UFSCar barra 25% dos alunos que se declararam negros

Instituição cancelou 47 matrículas de estudantes que foram aprovados por meio de cotas

Uma estudante que disse ser parda não teve os documentos aceitos pela universidade do interior, mas obteve uma liminar

No segundo ano do funcionamento de seu sistema de reserva de vagas para negros, pardos e seus descendentes, a UFSCar (Universidade Federal de São Carlos) barrou 25% dos 185 alunos que passaram no vestibular por meio dessa política. No total, 62 matrículas via cota foram questionadas, das quais 47 foram canceladas.

A universidade, a única federal do interior do Estado, reserva 20% das vagas para alunos da escola pública. Dessas, 35% são reservadas para negros e pardos. O critério adotado para concorrer a essas vagas é a autodeclaração, ou seja, ao se inscrever para o vestibular o candidato se declara negro, pardo ou descendente de negros.

Aprovado, o candidato faz a matrícula. Se surgir contestação, porém, ele tem que provar o que declarou na hora do vestibular por meio de documentos. A descendência deve ser direta, ou seja, de pai ou mãe.

"Se alguém denunciou, a universidade deve averiguar se o que foi declarado é real; se não [for real], deve retirar a vaga daquela pessoa", diz o prefeito de São Carlos, Oswaldo Barba (PT), que era reitor da escola à época da adoção do sistema.

Foi o que aconteceu com a caloura do curso de imagem e som Larissa Candido Bergamaschi, 18, que se declarou parda e, em março, um mês após ingressar na UFSCar, teve sua matrícula contestada. Larissa se mantém na universidade graças a uma liminar.

A UFSCar não aceitou os documentos apresentados por ela. Segundo a instituição, eles deveriam ter uma indicação de cor e ser de "fé pública" -reconhecidos pela Justiça.

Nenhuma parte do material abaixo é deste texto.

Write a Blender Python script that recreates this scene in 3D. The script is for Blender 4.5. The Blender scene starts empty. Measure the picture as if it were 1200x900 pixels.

A estudante alega que, como nem ela nem a mãe possuíam documentos com declaração de cor, a solução encontrada foi ir até um cartório e registrar uma autodeclaração dizendo que era parda. "Ouvi dizer que podia ser um registro no cartório, então fiz e apresentei", disse.

A estudante diz ter a pele clara, mas com traços afrodescendentes -ela não aceitou fazer fotos. Segundo seu advogado, Joner Nery, foram reunidas provas da ascendência, como documentos e fotos de parentes. "A avó dela é negra, a mãe é parda, então ela tem direito."
"Como a questão é complexa e polêmica, sem dúvida sempre pode haver questionamentos", disse, em nota, a Procuradoria Jurídica da UFSCar. Segundo a universidade, o caso de Larissa, por enquanto, é único e será contestado judicialmente.

A possibilidade de um aluno ter sua matrícula cancelada após estudar um mês não demonstra a existência de falhas no sistema de reserva de vagas da UFSCar, diz a pró-reitora de graduação, Emília Freitas de Lima. Ela admite que os atuais questionamentos à política de reserva "não são os primeiros, nem serão os últimos".